Cognitive Dissonance as a Humanities Student

How can I be both an English student and a Humanities student? How can those titles be both one and the same, yet entirely different in my head?

Assembling an identity as a university student is already hard. I remember feeling I had to arrive here with all my interests sorted out, already know what I was to learn and be an expert in it before even stepping into my first tutorial. Thinking there was no room for mistakes, that I had to have an opinion on everything. Now I wake up everyday with an entirely different opinion on Wordsworth than the day before. 

Then at the end of my first year the EFL closed. That strange shaped building that had the Law Faculty as its neighbour, where every book and everyone I saw was completely, entirely, an English Language and Literature student. Everyone had read Beowulf and (I confess) avoided the compulsory lectures. I recognised faces, although I had no idea who they were or whether they also did not really care for James Joyce as much as everyone else seemed to. I was surrounded by an identity that was supposed to make me feel part of something, a faculty, and yet I don't think I ever ventured to speak to anyone new. This was strange for someone who, as part of my identity, likes to think they are a sociable person. 

Then came the large Schwarzman Centre, somehow encompassing seven faculties. I still even now can't really comprehend that, all those separate academic identities as neighbours. Intertwined. Contributing to this conglomerate of the humanities whilst still maintaining those separate identities, allowing themselves to be independent faculties whilst aiding and integrating with the others. Not to mention the public using it as intended: an arts centre. Am I a student, a member of public, an English fanatic, or someone who cares about humanities as a factor in policy development? All of them, at once and also at very different times. I wake up an English fanatic and leave the library thinking about Nietzsche.

It is easy to repel this merging. To see it as a sweeping comment on how humanities faculties all really are just about the same things, nothing special by themselves. But we have the STEM acronym, so why not this centre for its humanities equivalent? It is refreshing to know that ideas can merge even if sometimes I just want to speak to an English student about Dickens and not think about history or philosophy (although really we all know that is impossible). I can feel averse to this integration whilst still appreciating that it is entirely necessary for a society and culture that has been in the past few decades placing much more emphasis on the value of science over the arts. If we must integrate the faculties to prove the humanities worth, then so be it. A mish-mash crowd is better than factions.

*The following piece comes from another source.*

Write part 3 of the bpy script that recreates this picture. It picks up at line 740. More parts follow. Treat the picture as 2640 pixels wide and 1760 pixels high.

Major shifts like this always feel scary - think of the AI and Ethics department - and it is allowed to be so whilst still being exciting. I now embrace this contradiction in my mind of being an English student and a humanities student. And more and more I'm realising it is becoming less of a contradiction. Cross-disciplinary thinking has always existed and I am excited to see what research and connections come out of this centre. If nothing else, it's an opportunity for me to nosy on people's debates over music theory whilst I'm waiting for my lecture to start.